Se han anulado pasaportes de ciudadanos, con el preciso objetivo de impedir que ejerzan su derecho a la protesta o a la denuncia. Se han dado órdenes, como las que derivaron de la llamada lista de Tascón, para negar el derecho al trabajo, a las prestaciones de los servicios de salud y a otros posibles beneficios sociales, en contra de ciudadanos que, con su firma, habían expresado su desacuerdo con el régimen. El Consejo Nacional Electoral ha eliminado a electores de su base de datos, o los ha cambiado de centro de votación, o ha mudado centros electorales, sin que haya justificación alguna que no sea la de obstaculizar y evitar que los ciudadanos ejerzan su derecho al voto. Se han cerrado emisoras de radio. Se bloquea en la red el acceso a medios de comunicación y portales informativos. Se fijan precios de forma unilateral, haciendo inviable la sostenibilidad de las empresas y la protección del empleo. Se emiten decretos con aumentos salariales desproporcionados, que alientan la hiperinflación, liquidan puestos de trabajo, destruyen los tabuladores y crean condiciones cuyo principal resultado es la caída de la productividad. Se establecen controles, impuestos, cargas parafiscales y otras formas de acoso a las empresas, con el propósito de acorralarlas y empujarlas al cierre. Se detienen a civiles y se los somete a tribunales militares. Se aísla a los presos políticos de sus familiares. Se desinforma: en otras palabras, se tortura a las parejas y a los hijos de los detenidos. Se encarcelan a personas por años, sin que se produzca juicio alguno. Las boletas de excarcelación que emiten algunos tribunales no son atendidas. Se viola el precepto de la inmunidad parlamentaria. O se dictan sentencias que carecen de todo fundamento, ordenadas por alguno de los núcleos del poder corrupto que destruye a Venezuela.

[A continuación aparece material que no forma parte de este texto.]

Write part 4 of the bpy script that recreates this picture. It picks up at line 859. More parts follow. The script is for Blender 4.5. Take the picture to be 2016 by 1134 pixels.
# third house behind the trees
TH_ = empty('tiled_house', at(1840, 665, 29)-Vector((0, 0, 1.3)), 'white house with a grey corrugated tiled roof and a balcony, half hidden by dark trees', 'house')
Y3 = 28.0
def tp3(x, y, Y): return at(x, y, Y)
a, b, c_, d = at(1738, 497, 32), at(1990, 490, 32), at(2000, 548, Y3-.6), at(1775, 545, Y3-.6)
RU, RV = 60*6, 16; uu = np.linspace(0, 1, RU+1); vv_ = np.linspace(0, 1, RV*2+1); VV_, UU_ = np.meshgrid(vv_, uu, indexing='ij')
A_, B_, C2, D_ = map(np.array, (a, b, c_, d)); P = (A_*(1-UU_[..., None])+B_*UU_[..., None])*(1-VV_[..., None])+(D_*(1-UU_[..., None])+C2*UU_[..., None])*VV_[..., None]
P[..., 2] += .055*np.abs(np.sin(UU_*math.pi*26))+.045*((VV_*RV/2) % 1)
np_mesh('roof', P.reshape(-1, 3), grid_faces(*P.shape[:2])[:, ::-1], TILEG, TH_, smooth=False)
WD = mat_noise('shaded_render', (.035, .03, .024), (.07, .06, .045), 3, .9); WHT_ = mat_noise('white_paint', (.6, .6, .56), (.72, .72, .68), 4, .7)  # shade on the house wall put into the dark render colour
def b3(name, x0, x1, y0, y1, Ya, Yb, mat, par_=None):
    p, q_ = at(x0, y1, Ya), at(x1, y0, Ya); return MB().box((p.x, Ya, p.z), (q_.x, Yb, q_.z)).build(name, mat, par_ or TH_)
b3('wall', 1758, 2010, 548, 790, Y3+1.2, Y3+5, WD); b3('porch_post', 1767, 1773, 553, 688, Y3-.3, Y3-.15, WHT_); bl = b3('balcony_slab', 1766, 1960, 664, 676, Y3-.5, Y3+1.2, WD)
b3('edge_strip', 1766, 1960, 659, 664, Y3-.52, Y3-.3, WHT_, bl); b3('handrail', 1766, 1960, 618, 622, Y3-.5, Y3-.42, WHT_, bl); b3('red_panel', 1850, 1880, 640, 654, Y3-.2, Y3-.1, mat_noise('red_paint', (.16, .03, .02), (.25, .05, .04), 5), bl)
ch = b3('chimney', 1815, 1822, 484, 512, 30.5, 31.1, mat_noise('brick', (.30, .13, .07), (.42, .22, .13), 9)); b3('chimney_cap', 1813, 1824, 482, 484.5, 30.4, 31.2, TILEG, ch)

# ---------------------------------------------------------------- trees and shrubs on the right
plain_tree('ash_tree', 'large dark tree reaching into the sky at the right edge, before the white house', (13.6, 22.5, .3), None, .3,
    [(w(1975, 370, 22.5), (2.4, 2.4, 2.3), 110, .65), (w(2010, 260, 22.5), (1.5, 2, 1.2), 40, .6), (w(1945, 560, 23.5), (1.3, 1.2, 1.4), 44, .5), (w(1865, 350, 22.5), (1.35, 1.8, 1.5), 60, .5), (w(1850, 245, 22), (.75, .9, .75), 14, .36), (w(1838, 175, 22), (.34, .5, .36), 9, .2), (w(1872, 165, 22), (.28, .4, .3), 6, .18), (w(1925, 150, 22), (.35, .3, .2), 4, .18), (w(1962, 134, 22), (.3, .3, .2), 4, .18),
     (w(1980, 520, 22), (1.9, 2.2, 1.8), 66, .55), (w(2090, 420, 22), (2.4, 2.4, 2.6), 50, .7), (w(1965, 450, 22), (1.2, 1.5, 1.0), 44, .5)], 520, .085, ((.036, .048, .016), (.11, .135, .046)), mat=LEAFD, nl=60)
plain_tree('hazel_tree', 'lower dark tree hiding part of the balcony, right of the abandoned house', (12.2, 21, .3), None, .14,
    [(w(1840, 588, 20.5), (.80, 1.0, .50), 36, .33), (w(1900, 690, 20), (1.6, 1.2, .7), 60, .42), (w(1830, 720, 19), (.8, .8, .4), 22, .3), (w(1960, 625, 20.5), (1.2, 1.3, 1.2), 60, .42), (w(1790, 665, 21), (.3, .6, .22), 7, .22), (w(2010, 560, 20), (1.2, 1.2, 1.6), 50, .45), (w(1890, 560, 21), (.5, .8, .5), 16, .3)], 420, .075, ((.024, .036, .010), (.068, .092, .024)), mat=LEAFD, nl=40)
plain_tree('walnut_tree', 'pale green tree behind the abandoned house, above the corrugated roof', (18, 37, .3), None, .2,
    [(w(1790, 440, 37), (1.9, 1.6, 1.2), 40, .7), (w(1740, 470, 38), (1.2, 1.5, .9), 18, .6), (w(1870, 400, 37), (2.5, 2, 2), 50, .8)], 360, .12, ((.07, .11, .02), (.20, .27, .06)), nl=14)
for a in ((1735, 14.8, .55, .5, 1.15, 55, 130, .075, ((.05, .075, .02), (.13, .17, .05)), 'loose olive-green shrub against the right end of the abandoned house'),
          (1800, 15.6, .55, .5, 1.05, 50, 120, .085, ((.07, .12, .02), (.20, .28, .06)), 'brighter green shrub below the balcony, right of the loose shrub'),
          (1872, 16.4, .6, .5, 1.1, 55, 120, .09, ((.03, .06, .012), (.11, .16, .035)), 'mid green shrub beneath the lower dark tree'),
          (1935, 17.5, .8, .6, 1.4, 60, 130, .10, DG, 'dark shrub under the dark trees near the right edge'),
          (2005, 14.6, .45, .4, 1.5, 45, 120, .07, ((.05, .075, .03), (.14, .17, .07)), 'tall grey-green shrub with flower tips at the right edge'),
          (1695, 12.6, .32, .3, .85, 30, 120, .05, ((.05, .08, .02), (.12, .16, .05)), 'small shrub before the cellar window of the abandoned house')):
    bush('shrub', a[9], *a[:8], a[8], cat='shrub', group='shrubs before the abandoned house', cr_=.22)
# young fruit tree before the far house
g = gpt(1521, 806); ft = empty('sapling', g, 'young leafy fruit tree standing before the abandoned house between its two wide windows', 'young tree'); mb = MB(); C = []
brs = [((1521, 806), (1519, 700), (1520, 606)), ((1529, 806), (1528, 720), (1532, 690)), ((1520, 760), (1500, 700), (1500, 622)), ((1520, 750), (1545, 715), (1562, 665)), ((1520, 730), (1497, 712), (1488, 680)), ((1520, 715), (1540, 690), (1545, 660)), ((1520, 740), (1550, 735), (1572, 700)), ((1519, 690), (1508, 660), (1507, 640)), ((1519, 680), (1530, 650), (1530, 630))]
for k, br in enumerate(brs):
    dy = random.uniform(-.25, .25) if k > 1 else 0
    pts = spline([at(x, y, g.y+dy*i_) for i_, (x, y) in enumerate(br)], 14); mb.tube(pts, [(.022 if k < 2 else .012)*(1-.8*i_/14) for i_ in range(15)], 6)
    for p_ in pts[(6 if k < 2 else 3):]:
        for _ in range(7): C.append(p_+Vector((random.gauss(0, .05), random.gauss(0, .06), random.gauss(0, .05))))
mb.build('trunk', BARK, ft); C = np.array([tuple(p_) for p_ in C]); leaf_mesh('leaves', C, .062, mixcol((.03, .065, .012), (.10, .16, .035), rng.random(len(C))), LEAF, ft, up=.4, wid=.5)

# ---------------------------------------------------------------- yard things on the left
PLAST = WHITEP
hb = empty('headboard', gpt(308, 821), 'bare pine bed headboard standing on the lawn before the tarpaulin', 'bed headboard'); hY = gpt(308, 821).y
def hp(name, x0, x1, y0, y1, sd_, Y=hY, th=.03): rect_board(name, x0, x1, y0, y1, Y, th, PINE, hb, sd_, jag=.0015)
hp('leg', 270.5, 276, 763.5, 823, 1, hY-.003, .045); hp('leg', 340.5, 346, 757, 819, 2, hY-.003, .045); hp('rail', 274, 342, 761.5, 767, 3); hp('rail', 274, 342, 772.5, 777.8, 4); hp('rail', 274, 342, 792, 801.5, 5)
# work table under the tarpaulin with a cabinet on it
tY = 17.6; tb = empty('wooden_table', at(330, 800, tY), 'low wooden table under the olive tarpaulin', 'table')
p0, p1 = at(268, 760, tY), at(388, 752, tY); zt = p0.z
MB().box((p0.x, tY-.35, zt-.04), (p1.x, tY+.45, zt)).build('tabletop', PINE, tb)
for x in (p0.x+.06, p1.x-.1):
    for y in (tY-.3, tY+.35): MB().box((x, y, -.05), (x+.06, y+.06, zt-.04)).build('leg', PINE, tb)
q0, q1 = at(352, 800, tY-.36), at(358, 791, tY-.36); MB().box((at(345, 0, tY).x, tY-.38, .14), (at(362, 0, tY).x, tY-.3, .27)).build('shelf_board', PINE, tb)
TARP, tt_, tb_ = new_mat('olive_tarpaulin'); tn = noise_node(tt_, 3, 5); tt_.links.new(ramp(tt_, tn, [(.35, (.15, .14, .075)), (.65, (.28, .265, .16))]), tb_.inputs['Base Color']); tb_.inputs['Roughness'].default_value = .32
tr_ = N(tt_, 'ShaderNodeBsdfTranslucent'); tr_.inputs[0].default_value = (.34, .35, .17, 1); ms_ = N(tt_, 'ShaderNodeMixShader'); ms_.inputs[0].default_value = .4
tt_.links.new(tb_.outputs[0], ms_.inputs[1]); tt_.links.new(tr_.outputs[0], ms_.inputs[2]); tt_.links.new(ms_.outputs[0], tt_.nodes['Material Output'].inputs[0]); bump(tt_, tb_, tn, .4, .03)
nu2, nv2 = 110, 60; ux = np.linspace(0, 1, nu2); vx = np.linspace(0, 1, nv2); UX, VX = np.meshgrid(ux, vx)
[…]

El poder corrupto –me refiero a la trama ilegítima que constituyen hoy el Alto Mando Militar, el Tribunal Supremo de Justicia, la Contraloría General de la República, la Fiscalía General de la República, el Consejo Nacional Electoral, el Ejecutivo y sus numerosas ramificaciones– actúa siempre bajo la modalidad única y exclusiva de lo unilateral. Tiene un estilo: el de la ejecución sumaria.

El reciente reporte de la organización no gubernamental Foro Penal ofrece cifras que agregan categóricas evidencias a estas afirmaciones: entre 2014 y el 11 de octubre de 2018, 12.488 ciudadanos han sido detenidos sin el cumplimiento de los mínimos requisitos del debido proceso. La ruta hacia la muerte de Fernando Albán comenzó por su detención ilegal.

De hecho, la detención fuera del marco de la ley es el método predilecto de la dictadura. Para ello dispone de unidades armadas, encapuchadas y feroces, que irrumpen en los hogares de personas indefensas e inocentes, en horas de la madrugada. Se impide a los detenidos contactar a sus familiares y abogados. Se les desaparece forzosamente. La tortura, tal como ha sido documentada por el informe elaborado por la OEA, es una práctica extendida en varios cuerpos militares y policiales.

El caso del diputado Juan Requesens, así como de los centenares de casos de torturas que han sido documentados y que están bajo la revisión de la Corte Penal Internacional, revelan la extrema perversión que rige la conducta de muchos de sus funcionarios civiles y militares. De acuerdo con lo informado por Amnistía Internacional, entre 2015 y junio de 2017, 8.200 personas perdieron la vida en ejecuciones extrajudiciales, en su inmensa mayoría hombres jóvenes que vivían en los barrios pobres de Venezuela.

Lo dicho en este artículo es apenas un asomo a una conducta recurrente, extendida y permeada a todos los niveles del poder, lo que incluye a toda la gama de corruptos como alcaldes, gobernadores, protectores, vicepresidentes regionales del PSUV y especies afines. Todo esto habla de un poder unilateral, que desprecia la ley, que carece de escrúpulos y que se alimenta, a partes iguales, de ambiciones y odio a sus semejantes.